OAKWOOD - Friends and family gathered Friday at Gainesville State College to celebrate the life and legacy of James Mathis Senior, the man GSC President Dr. Martha Nesbitt called the 'father of Gainesville State College'.
James Mathis Junior recalled his father’s priorities, priorities that included GSC, Chicopee Woods Park, and the Northeast Georgia History Center.
“Dad was very, very interested and his three priorities were education, the environment and history,” Mathis said. “Those three were celebrated today with the organizations that honored him.”
“He headed the task force that promoted the sale of bonds that provided the money to buy the land and construct the college,” Dr. Nesbitt recalled. “He worked very closely with James ‘Bubba’ Dunlap who was chairman of the Board of Regents.”
Dr. Nesbitt said it was a local initiative that fit in with statewide strategy to create higher education opportunity across the state.
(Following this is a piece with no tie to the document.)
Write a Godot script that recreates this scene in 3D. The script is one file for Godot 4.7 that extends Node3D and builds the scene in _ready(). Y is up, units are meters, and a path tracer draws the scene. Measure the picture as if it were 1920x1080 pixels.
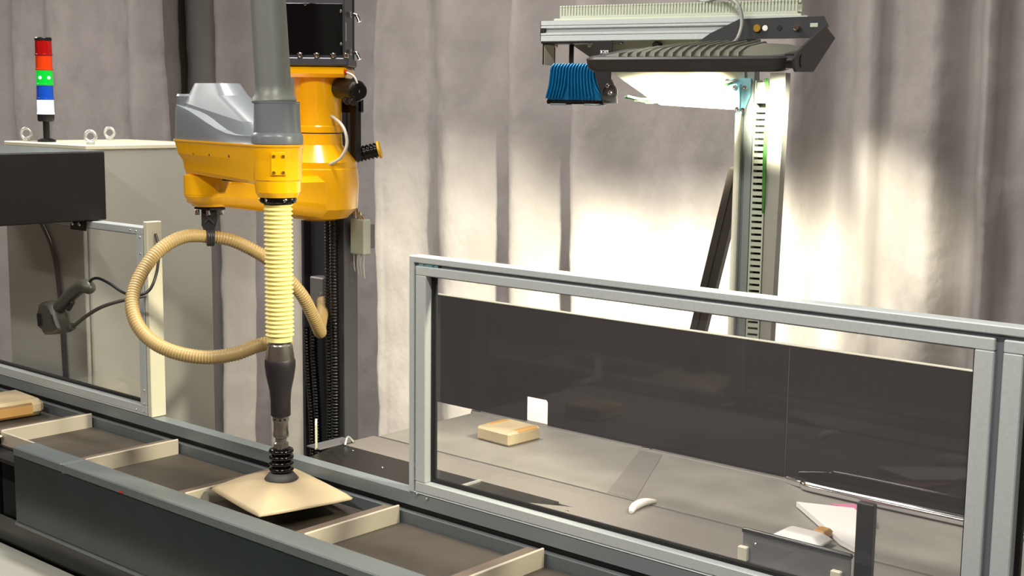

“James Mathis was the local leader in terms getting this college started,” Dr. Nesbitt said.
Frank Armstrong, with the Chicopee Woods Area Parks Commission, said Mathis love of nature was behind his preservation efforts.
“Chicopee Woods would probably be a landfill and industry sites instead of a 1500 acre wilderness area and outdoor classroom for 50,000 students every year if not for James Mathis, Sr.,” Armstrong said.
Dr. John S. Burd, President Emeritus of Brenau University, now interim director of the Northeast Georgia History Center, recalled getting invited to lunch one day by Mathis at his home.
During that lunch Mathis unfolded his plan to start the History Center and move the cabin of Cherokee Indian Chief White Path onto the Brenau University campus.
Burd said Mathis contributed much of his personal collections to the Center to get it started.
Mathis was repeatedly called a man of vision, his son James Junior recalling that he did not like viewing the glass as half empty, for him it was always half full.